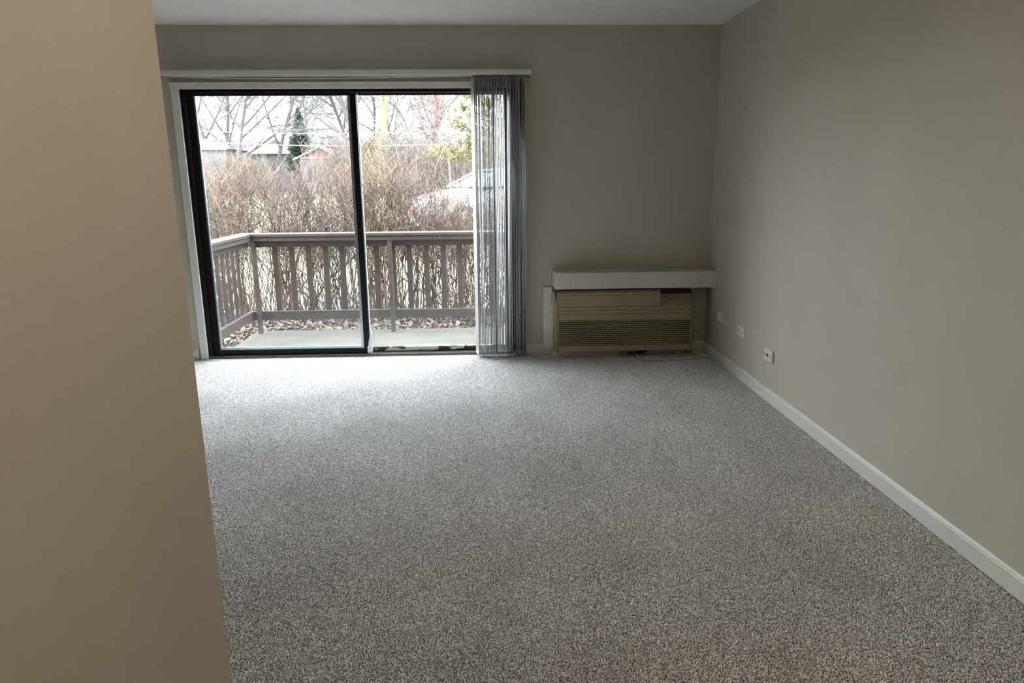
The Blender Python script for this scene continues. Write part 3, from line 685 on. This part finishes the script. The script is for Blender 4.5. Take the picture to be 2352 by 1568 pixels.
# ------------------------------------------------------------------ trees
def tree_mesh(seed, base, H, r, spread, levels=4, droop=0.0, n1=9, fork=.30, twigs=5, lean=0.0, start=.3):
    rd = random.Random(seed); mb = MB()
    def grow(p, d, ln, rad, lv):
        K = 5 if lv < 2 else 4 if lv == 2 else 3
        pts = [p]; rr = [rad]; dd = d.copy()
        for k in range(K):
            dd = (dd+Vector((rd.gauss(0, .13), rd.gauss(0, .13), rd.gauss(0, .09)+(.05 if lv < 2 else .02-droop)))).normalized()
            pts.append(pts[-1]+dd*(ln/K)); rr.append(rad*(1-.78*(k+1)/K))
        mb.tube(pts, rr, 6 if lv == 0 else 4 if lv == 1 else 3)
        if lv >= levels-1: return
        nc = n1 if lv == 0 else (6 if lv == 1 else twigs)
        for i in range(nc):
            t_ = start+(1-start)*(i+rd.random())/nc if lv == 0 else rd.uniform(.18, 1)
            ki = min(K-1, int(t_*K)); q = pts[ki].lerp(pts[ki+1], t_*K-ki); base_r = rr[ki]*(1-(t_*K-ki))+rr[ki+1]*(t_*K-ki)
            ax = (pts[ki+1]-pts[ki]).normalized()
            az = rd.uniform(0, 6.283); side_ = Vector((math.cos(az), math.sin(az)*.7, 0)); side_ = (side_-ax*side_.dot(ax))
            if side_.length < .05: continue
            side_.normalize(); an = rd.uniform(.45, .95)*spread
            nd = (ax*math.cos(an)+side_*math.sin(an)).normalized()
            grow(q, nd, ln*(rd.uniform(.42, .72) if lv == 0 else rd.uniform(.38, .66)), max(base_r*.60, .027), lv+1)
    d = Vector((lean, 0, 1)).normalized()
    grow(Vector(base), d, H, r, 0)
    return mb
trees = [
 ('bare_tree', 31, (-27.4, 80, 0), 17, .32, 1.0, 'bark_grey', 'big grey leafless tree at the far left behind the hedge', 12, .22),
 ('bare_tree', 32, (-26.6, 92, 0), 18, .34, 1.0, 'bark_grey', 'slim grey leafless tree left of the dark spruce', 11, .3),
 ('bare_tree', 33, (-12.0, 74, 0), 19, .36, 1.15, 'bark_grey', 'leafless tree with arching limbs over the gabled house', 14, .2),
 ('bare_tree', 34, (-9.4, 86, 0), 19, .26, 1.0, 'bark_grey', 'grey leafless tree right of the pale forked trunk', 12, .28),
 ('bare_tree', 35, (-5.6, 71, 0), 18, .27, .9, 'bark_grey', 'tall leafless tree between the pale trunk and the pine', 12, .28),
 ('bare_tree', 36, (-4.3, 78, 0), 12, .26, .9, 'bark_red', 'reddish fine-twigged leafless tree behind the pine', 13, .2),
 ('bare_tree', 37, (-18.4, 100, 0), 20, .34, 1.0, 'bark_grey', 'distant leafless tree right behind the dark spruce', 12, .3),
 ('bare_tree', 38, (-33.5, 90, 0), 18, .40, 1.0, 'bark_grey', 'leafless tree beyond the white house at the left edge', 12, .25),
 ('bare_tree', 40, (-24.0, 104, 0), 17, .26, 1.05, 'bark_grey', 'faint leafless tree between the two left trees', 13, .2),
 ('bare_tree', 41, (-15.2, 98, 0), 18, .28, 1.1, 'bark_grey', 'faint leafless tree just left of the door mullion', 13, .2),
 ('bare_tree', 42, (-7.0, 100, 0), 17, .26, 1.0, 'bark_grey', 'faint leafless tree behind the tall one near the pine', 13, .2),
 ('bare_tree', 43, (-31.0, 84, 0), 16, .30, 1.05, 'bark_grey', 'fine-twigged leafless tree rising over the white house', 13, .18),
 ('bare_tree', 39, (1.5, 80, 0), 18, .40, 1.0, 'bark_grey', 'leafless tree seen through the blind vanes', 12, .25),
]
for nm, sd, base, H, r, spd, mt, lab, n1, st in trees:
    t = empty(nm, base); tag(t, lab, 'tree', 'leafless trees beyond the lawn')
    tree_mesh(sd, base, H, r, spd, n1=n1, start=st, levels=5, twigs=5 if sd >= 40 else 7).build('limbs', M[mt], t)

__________

- **SET TASK**
Make an exact copy of the data, leaving its pictures out.

- **TASK RESULT**
The Blender Python script for this scene continues. Write part 3, from line 685 on. This part finishes the script. The script is for Blender 4.5. Take the picture to be 2352 by 1568 pixels.
# ------------------------------------------------------------------ trees
def tree_mesh(seed, base, H, r, spread, levels=4, droop=0.0, n1=9, fork=.30, twigs=5, lean=0.0, start=.3):
    rd = random.Random(seed); mb = MB()
    def grow(p, d, ln, rad, lv):
        K = 5 if lv < 2 else 4 if lv == 2 else 3
        pts = [p]; rr = [rad]; dd = d.copy()
        for k in range(K):
            dd = (dd+Vector((rd.gauss(0, .13), rd.gauss(0, .13), rd.gauss(0, .09)+(.05 if lv < 2 else .02-droop)))).normalized()
            pts.append(pts[-1]+dd*(ln/K)); rr.append(rad*(1-.78*(k+1)/K))
        mb.tube(pts, rr, 6 if lv == 0 else 4 if lv == 1 else 3)
        if lv >= levels-1: return
        nc = n1 if lv == 0 else (6 if lv == 1 else twigs)
        for i in range(nc):
            t_ = start+(1-start)*(i+rd.random())/nc if lv == 0 else rd.uniform(.18, 1)
            ki = min(K-1, int(t_*K)); q = pts[ki].lerp(pts[ki+1], t_*K-ki); base_r = rr[ki]*(1-(t_*K-ki))+rr[ki+1]*(t_*K-ki)
            ax = (pts[ki+1]-pts[ki]).normalized()
            az = rd.uniform(0, 6.283); side_ = Vector((math.cos(az), math.sin(az)*.7, 0)); side_ = (side_-ax*side_.dot(ax))
            if side_.length < .05: continue
            side_.normalize(); an = rd.uniform(.45, .95)*spread
            nd = (ax*math.cos(an)+side_*math.sin(an)).normalized()
            grow(q, nd, ln*(rd.uniform(.42, .72) if lv == 0 else rd.uniform(.38, .66)), max(base_r*.60, .027), lv+1)
    d = Vector((lean, 0, 1)).normalized()
    grow(Vector(base), d, H, r, 0)
    return mb
trees = [
 ('bare_tree', 31, (-27.4, 80, 0), 17, .32, 1.0, 'bark_grey', 'big grey leafless tree at the far left behind the hedge', 12, .22),
 ('bare_tree', 32, (-26.6, 92, 0), 18, .34, 1.0, 'bark_grey', 'slim grey leafless tree left of the dark spruce', 11, .3),
 ('bare_tree', 33, (-12.0, 74, 0), 19, .36, 1.15, 'bark_grey', 'leafless tree with arching limbs over the gabled house', 14, .2),
 ('bare_tree', 34, (-9.4, 86, 0), 19, .26, 1.0, 'bark_grey', 'grey leafless tree right of the pale forked trunk', 12, .28),
 ('bare_tree', 35, (-5.6, 71, 0), 18, .27, .9, 'bark_grey', 'tall leafless tree between the pale trunk and the pine', 12, .28),
 ('bare_tree', 36, (-4.3, 78, 0), 12, .26, .9, 'bark_red', 'reddish fine-twigged leafless tree behind the pine', 13, .2),
 ('bare_tree', 37, (-18.4, 100, 0), 20, .34, 1.0, 'bark_grey', 'distant leafless tree right behind the dark spruce', 12, .3),
 ('bare_tree', 38, (-33.5, 90, 0), 18, .40, 1.0, 'bark_grey', 'leafless tree beyond the white house at the left edge', 12, .25),
 ('bare_tree', 40, (-24.0, 104, 0), 17, .26, 1.05, 'bark_grey', 'faint leafless tree between the two left trees', 13, .2),
 ('bare_tree', 41, (-15.2, 98, 0), 18, .28, 1.1, 'bark_grey', 'faint leafless tree just left of the door mullion', 13, .2),
 ('bare_tree', 42, (-7.0, 100, 0), 17, .26, 1.0, 'bark_grey', 'faint leafless tree behind the tall one near the pine', 13, .2),
 ('bare_tree', 43, (-31.0, 84, 0), 16, .30, 1.05, 'bark_grey', 'fine-twigged leafless tree rising over the white house', 13, .18),
 ('bare_tree', 39, (1.5, 80, 0), 18, .40, 1.0, 'bark_grey', 'leafless tree seen through the blind vanes', 12, .25),
]
for nm, sd, base, H, r, spd, mt, lab, n1, st in trees:
    t = empty(nm, base); tag(t, lab, 'tree', 'leafless trees beyond the lawn')
    tree_mesh(sd, base, H, r, spd, n1=n1, start=st, levels=5, twigs=5 if sd >= 40 else 7).build('limbs', M[mt], t)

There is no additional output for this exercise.